Etyen Mahçupyan, AKP’yi Meşrulaştırıyor

[ A+ ] /[ A- ]

Ahmet Meriç ŞENYÜZ
BirGün Gazetesi

Hrant Dink’in sağlığında en yakınında bulunanlardan Ermeni Sosyalist Sayat Tekir, “Hrant’ın parazitleri” adlı yazısında Dink cinayetinin peşini bırakmayan tüm solculara Ergenekoncu yaftası asan Mahçupyan’a şu yanıtı verdi: Mahçupyan, AKP iktidarını meşrulaştırmaya çalışıyor, okumak zaman kaybıdır.

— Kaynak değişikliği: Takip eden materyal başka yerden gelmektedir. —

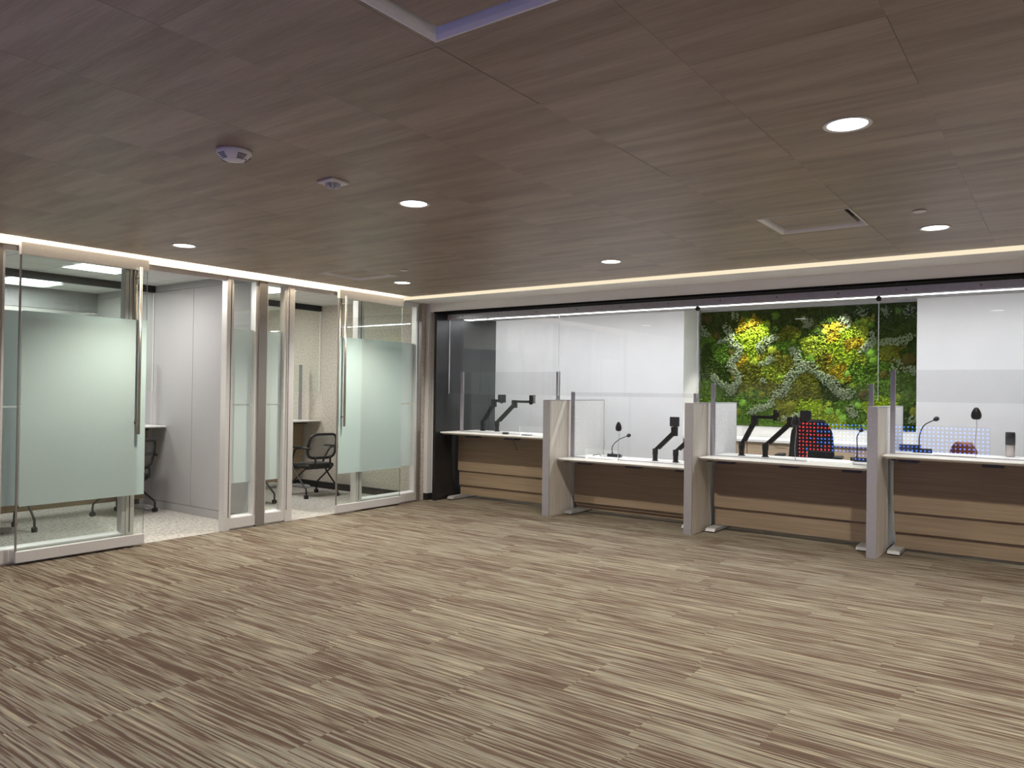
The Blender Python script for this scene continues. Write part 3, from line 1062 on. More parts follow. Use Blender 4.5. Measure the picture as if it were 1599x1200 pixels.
DESKS = [(-7.128, -5.300, 0.962), (-5.176, -3.425, 0.715), (-3.310, -1.570, 0.845), (-1.455, 0.33, 0.978)]
desk(*DESKS[0], (0.40, 0.192, 0.055), 'leftmost white topped counter with three stepped oak panels, beside the black wall', (0.45, 1.12))
desk(*DESKS[1], (0.138, 0.098, 0.052), 'lowest white topped counter with oak front, between the first and second dividers', (0.31, 0.98, 1.62))
desk(*DESKS[2], (0.262, 0.055), 'white topped counter with oak front in front of the moss wall, third along', (0.25, 0.93, 1.55))
desk(*DESKS[3], (0.402, 0.196, 0.035), 'tallest white topped counter with oak front at the right end of the row', (0.21, 0.90))

def desk_screen(xa, xb, z, top, notch, label):
    SY = 8.36
    t = thing('desk_screen', label, 'glass screen', (xa, SY, z), 0, 'glass screens standing on the counters')
    W = xb - xa
    H = top - z
    for x in (0.0, W):
        bm = bmesh.new()
        bx(bm, (x - 0.0225, -0.014, 0.0), (x + 0.0225, -0.005, H), 0.0015)
        bx(bm, (x - 0.0225, 0.005, 0.0), (x + 0.0225, 0.014, H), 0.0015)
        obj('post', bm, 'alu_post', t)
    bm = bmesh.new()
    bx(bm, (0.0225, -0.010, 0.0), (notch[0] - xa, -0.004, 0.008))
    bx(bm, (notch[1] - xa, -0.010, 0.0), (W - 0.0225, -0.004, 0.008))
    obj('bottom_rail', bm, 'divider_trim', t)
    pane('glass', 'y', 0.0, 0.008, 0.004, W - 0.004, 0.001, H - 0.004, t, ('glass_clear', 'glass_edge'), notch=(notch[0] - xa, notch[1] - xa, notch[2]))
desk_screen(-6.985, -5.365, 0.962, 1.810, (-5.97, -5.55, 0.115), 'glass screen between two slim posts on the leftmost counter')
desk_screen(-5.135, -3.478, 0.715, 1.549, (-4.94, -4.48, 0.115), 'glass screen between two slim posts on the low second counter')
desk_screen(-3.268, -1.612, 0.845, 1.667, (-2.23, -1.78, 0.115), 'glass screen between two lilac posts on the third counter')
desk_screen(-1.413, 0.285, 0.978, 1.812, (-0.30, 0.10, 0.115), 'glass screen with a tall lilac post on the rightmost counter')

# ------------------------------------------------------------------ monitor arms
def monitor_arm(x, y, z, elbow, head, plate_rz, label):
    """pole on the worktop, gas spring arm to the elbow, extension to the tilting VESA plate; elbow and head are offsets from the foot"""
    t = thing('monitor_arm', label, 'monitor arm', (x, y, z), 0, 'empty black monitor arms on the counters')
    bm = bmesh.new()
    lathe(bm, [(0.0, 0.0), (0.040, 0.0), (0.040, 0.008), (0.030, 0.010), (0.030, 0.075), (0.034, 0.078), (0.034, 0.15), (0.0, 0.15)], 20)
    obj('pole', bm, 'black_arm', t)
    e, h = Vector(elbow), Vector(head)
    p0 = Vector((0, 0, 0.135))
    d = (e - p0)
    dn = d.normalized()
    side = dn.cross(Vector((0, 0, 1))).normalized()
    up = side.cross(dn)
    bm = bmesh.new()
    R = Matrix((dn, side, up)).transposed().to_4x4()
    def seg(a, b, w, hh):
        L = (b - a).length
        mt = Matrix.Translation((a + b) / 2) @ R @ Matrix.Diagonal((L, w, hh, 1))
        r = bmesh.ops.create_cube(bm, size=1.0, matrix=mt)
        return r
    seg(p0 + dn * -0.01, e, 0.046, 0.030)
    seg(p0 + dn * 0.05 + up * -0.022, e - dn * 0.03 + up * -0.018, 0.040, 0.030)
    obj('lower_arm', bm, 'black_arm', t)
    bm = bmesh.new()
    bx(bm, (e.x - 0.034, e.y - 0.030, e.z - 0.060), (e.x + 0.034, e.y + 0.030, e.z + 0.052), 0.006)
    obj('elbow', bm, 'black_arm', t)
    k = Vector((h.x, h.y, e.z + 0.03))
    v = k - Vector((e.x, e.y, e.z + 0.03))
    n_ = Vector((math.cos(plate_rz), math.sin(plate_rz), 0))      # the plate looks along this
    s_ = Vector((-n_.y, n_.x, 0))
    if v.length > 0.05:
        bm = bmesh.new()
        dn2 = v.normalized()
        R2 = Matrix((dn2, dn2.cross(Vector((0, 0, 1))), Vector((0, 0, 1)))).transposed().to_4x4()
        bmesh.ops.create_cube(bm, size=1.0, matrix=Matrix.Translation(Vector((e.x, e.y, e.z + 0.032)) + v / 2) @ R2 @ Matrix.Diagonal((v.length + 0.02, 0.040, 0.034, 1)))
        obj('upper_arm', bm, 'black_arm', t)
    bm = bmesh.new()
    q = Matrix((n_, s_, Vector((0, 0, 1)))).transposed().to_4x4()
    bmesh.ops.create_cube(bm, size=1.0, matrix=Matrix.Translation(Vector((h.x, h.y, (e.z + h.z) / 2 + 0.025)) ) @ q @ Matrix.Diagonal((0.045, 0.036, abs(h.z - e.z) + 0.06, 1)))
    bmesh.ops.create_cube(bm, size=1.0, matrix=Matrix.Translation(h + n_ * 0.022) @ q @ Matrix.Diagonal((0.04, 0.05, 0.05, 1)))
    obj('tilt_head', bm, 'black_arm', t)
    bm = bmesh.new()
    c = h + n_ * 0.045
    bmesh.ops.create_cube(bm, size=1.0, matrix=Matrix.Translation(c) @ q @ Matrix.Diagonal((0.006, 0.115, 0.115, 1)))
    for a in (-1, 1):
        for b in (-1, 1):
            bmesh.ops.create_cube(bm, size=1.0, matrix=Matrix.Translation(c + s_ * 0.0575 * a * 0.86 + Vector((0, 0, 0.0575 * b * 0.86)) + n_ * 0.004) @ q @ Matrix.Diagonal((0.008, 0.012, 0.012, 1)))
    obj('mount_plate', bm, 'black_plastic', t)
    return t
monitor_arm(-6.909, 8.75, 0.962, (0.18, 0.02, 0.41), (0.36, -0.03, 0.475), -0.9, 'black monitor arm against the black wall on the leftmost counter, left of its pair')
monitor_arm(-6.650, 8.75, 0.962, (0.305, 0.0, 0.405), (0.575, 0.02, 0.475), 0.35, 'black monitor arm against the white wall on the leftmost counter, right of its pair')
monitor_arm(-4.094, 8.60, 0.715, (0.25, 0.0, 0.375), (0.255, 0.01, 0.49), -1.35, 'black monitor arm with its square plate facing out on the low second counter')
monitor_arm(-3.825, 8.60, 0.715, (0.25, 0.03, 0.375), (0.30, 0.05, 0.49), -1.2, 'black monitor arm half hidden by the second divider on the low second counter')
monitor_arm(-3.019, 8.60, 0.845, (0.145, 0.0, 0.415), (0.37, 0.02, 0.475), 0.2, 'black monitor arm on the third counter, left of its pair, before the moss')
monitor_arm(-2.749, 8.60, 0.845, (0.275, 0.0, 0.405), (0.425, 0.06, 0.475), -1.5, 'black monitor arm on the third counter leaning to the office chair')

# ------------------------------------------------------------------ gooseneck microphones
def gooseneck(x, y, z, rz, bend, tip, label, neck='black_plastic'):
    t = thing('gooseneck_microphone', label, 'microphone', (x, y, z), rz, 'gooseneck microphones on the counters')
    bm = bmesh.new()
    prism(bm, [(-0.05, 0.0), (0.06, 0.0), (0.06, 0.018), (-0.05, 0.045)], 'x', -0.085, 0.085)
    obj('base', bm, 'black_plastic', t)
    pts = smooth_path([(-0.03, 0.0, 0.03), (-0.028, 0.0, 0.03 + tip[1] * 0.4), (-0.03 + bend, 0.0, tip[1] * 0.82), (tip[0], 0.0, tip[1])], 6)
    bm = bmesh.new()
    tube(bm, [(-0.03, 0, 0.025), (-0.03, 0, 0.06)], 0.010, 10)
    tube(bm, pts, 0.0055, 8)
    obj('neck', bm, neck, t)
    d = (pts[-1] - pts[-2]).normalized()
    bm = bmesh.new()
    tube(bm, [pts[-1] - d * 0.005, pts[-1] + d * 0.004, pts[-1] + d * 0.02, pts[-1] + d * 0.04, pts[-1] + d * 0.05], 0.02, 12, rs=[0.008, 0.018, 0.025, 0.022, 0.010])
    obj('foam_head', bm, 'gasket', t)
gooseneck(-4.72, 8.72, 0.715, 0.25, 0.085, (0.16, 0.275), 'black gooseneck microphone curving right on the low second counter')
gooseneck(-1.20, 8.74, 0.978, 0.1, 0.04, (0.10, 0.335), 'black gooseneck microphone on the rightmost counter beside the tall lilac post')
gooseneck(-1.80, 8.78, 0.845, 0.0, 0.0, (0.0, 0.32), 'thin upright microphone on the third counter beside the third divider')

# ------------------------------------------------------------------ teardrop intercom pods on the screens
def pod(x, ztop, zdesk, r, label):
    SYF = 8.352
    t = thing('intercom_pod', label, 'intercom', (x, SYF, zdesk), 0, 'teardrop intercom pods on the glass screens')
    H = ztop - zdesk
    bm = bmesh.new()
    prof = [(0.0, 0.0), (0.55, 0.01), (0.86, 0.10), (1.0, 0.30), (0.93, 0.52), (0.72, 0.74), (0.45, 0.91), (0.25, 0.985), (0.0, 1.0)]
    n = 20
    L = 0.115
    rings = []
    for a, b in prof:
        rings.append([bm.verts.new((a * r * math.cos(2 * PI * k / n), -0.020 + a * 0.018 * math.sin(2 * PI * k / n), H - L + b * L)) for k in range(n)])
    for A_, B_ in zip(rings, rings[1:]):
        for k in range(n):
            f = bm.faces.new((A_[k], A_[(k + 1) % n], B_[(k + 1) % n], B_[k])); f.smooth = True
    bmesh.ops.remove_doubles(bm, verts=bm.verts[:], dist=1e-5)
    obj('shell', bm, 'black_plastic', t)
    bm = bmesh.new()
    tube(bm, smooth_path([(0, -0.012, H - L + 0.01), (0.004, -0.010, H * 0.62), (-0.008, -0.012, H * 0.3), (0, -0.012, 0.002)], 5), 0.0028, 6)
    obj('cable', bm, 'grey_plastic', t)
pod(-4.460, 1.187, 0.715, 0.042, 'black teardrop intercom pod on the glass of the low second counter')
pod(-2.345, 1.330, 0.845, 0.048, 'black teardrop intercom pod on the third counter glass beside the office chair')
pod(-0.700, 1.455, 0.978, 0.044, 'black teardrop intercom pod on a thin cable at the rightmost counter')

# ------------------------------------------------------------------ small things on the counters
t = thing('tumbler', 'insulated tumbler with black sleeve over brushed steel, on the rightmost counter', 'tumbler', (-0.455, 8.80, 0.978), 0.4)
bm = bmesh.new(); lathe(bm, [(0.0, 0.0), (0.034, 0.0), (0.037, 0.005), (0.0395, 0.115)], 32); obj('steel_body', bm, 'steel', t)
bm = bmesh.new(); lathe(bm, [(0.0395, 0.115), (0.041, 0.116), (0.042, 0.215), (0.040, 0.222)], 32); obj('sleeve', bm, 'black_plastic', t)
bm = bmesh.new(); lathe(bm, [(0.040, 0.222), (0.041, 0.228), (0.038, 0.238), (0.0, 0.240)], 32); obj('lid', bm, 'gasket', t)

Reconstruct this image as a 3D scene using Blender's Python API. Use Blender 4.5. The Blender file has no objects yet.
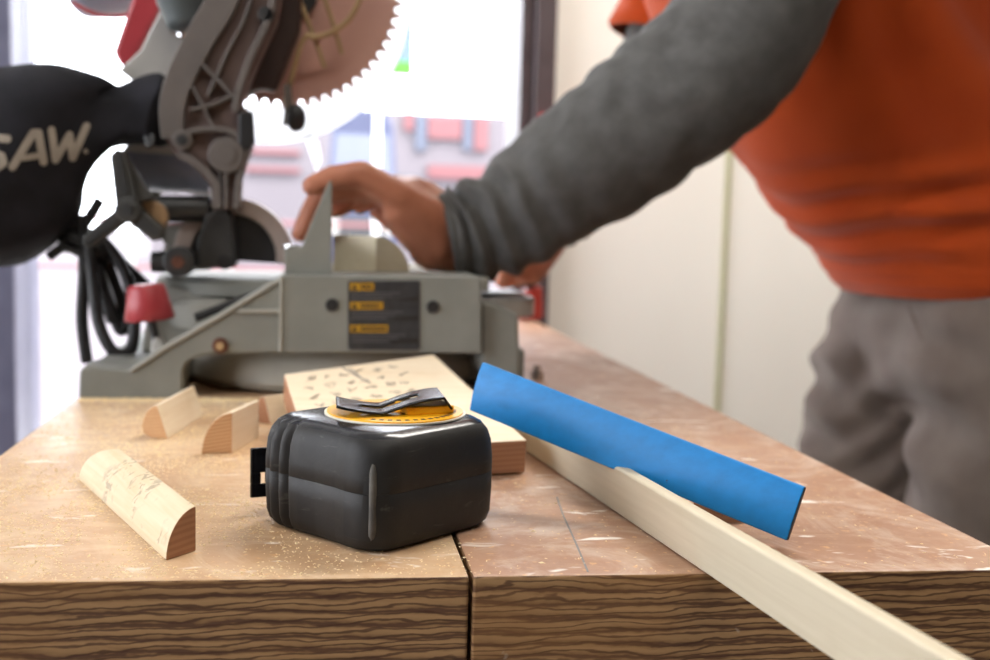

Balık Pazarı’nda Ermeni Kültür ve Dayanışma Derneği’ndeyim. Bir odada Nor Radyo’nun yayını yapılıyor. Bir yanda Ermenice tiyatro oyunu provaları var. Her halinden anlaşılıyor ki, burası bir tabela derneği değil. Canlı capcanlı bir şeyler üretmeye çalışan bir topluluk yürütüyor burada işleri. Benim orada bulunma amacım ise, sağlığında Hrant Dink’in en yakınları arasında bulunmuş bir sosyalist Ermeniyle Sayat Tekir’le röportaj yapmak. Tekir, şu an Ermenistan basınına haberler yapan devrimci bir gazeteci. Ona özellikle, Etyen Mahçupyan’ın “Hrant’ın Parazitleri” başlıklı hakaret ve iftiralarla dolu yazısını soruyorum. Sayat, çok özenli kimseyi kırmamaya çalışan bir dil kullanıyor. Of the record çok öfkeli şeyler söylese de kayıt tuşuna bastığımda öfkesine hakim oluyor. Ermeni toplumuna zarar verecek herhangi bir söz söylememek için elinden geleni yapıyor. Onun bu tavrına saygı duyuyorum. Yine de Ermeni toplumu içindeki asıl parazitleri, teşhir etmek için de onu biraz zorluyorum. Sonuçta ortaya ilginç bir röportaj çıkıyor. Keyifle okuyacağınızı umuyorum.

Sayat önce seni bir tanıyalım. Ne iş yapıyorsun, kaç yaşındasın, nerelisin vs.?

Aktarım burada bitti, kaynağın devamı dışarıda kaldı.